The drafting is not the best. The key point is that objects have bounds (even though it doesn't explicitly say it), and pointers point to a base object, and it's UB if those pointers go outside the bounds of that object.

malloc is defined to return a pointer to a new "base object". But your code doesn't do that; you can see by reading it that it returns a pointer to `data_storage`. That means the UB conditions for using that pointer don't match the spec.

You could say it's supposed to magically work if the function is named `malloc`, but my understanding of all C implementations is they don't do that.

[pjmlp]

You never could implement malloc() in C anyway, because the language lacks the ability to manipulate the MMU.

[NonEUCitizen]

C runs on platforms such as microcontrollers that don't have MMU's. Malloc is available on those platforms.

[pjmlp]

The point isn't that malloc is available, rather that it is impossible to write in ISO C, other than mapping a global memory segment.

[monocasa]

It's strict aliasing that's the issue, not the mapping of memory to a address space. You run into the same issues with a global segment.

[pjmlp]

Both are a problem, because they can only be implemented outside ISO C semantics.

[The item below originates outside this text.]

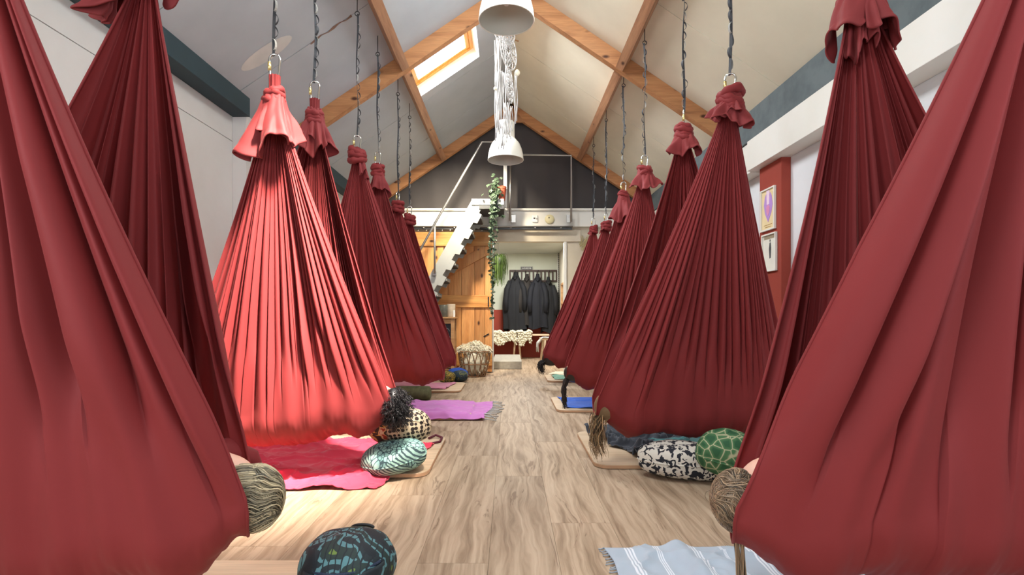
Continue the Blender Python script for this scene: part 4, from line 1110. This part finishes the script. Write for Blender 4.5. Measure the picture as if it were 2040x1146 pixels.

That is why I tend to always write ISO C instead of C.

[monocasa]

One's not a blocker to a malloc implementation since you could otherwise just cut up a static char buffer. Coordinating with the OS is a nice to have. Strict aliasing is hard blocker. Hence why that's the issue under discussion.

And I'm not sure I understand why you're using the inability to describe certain actions as the reason why you use ISO C.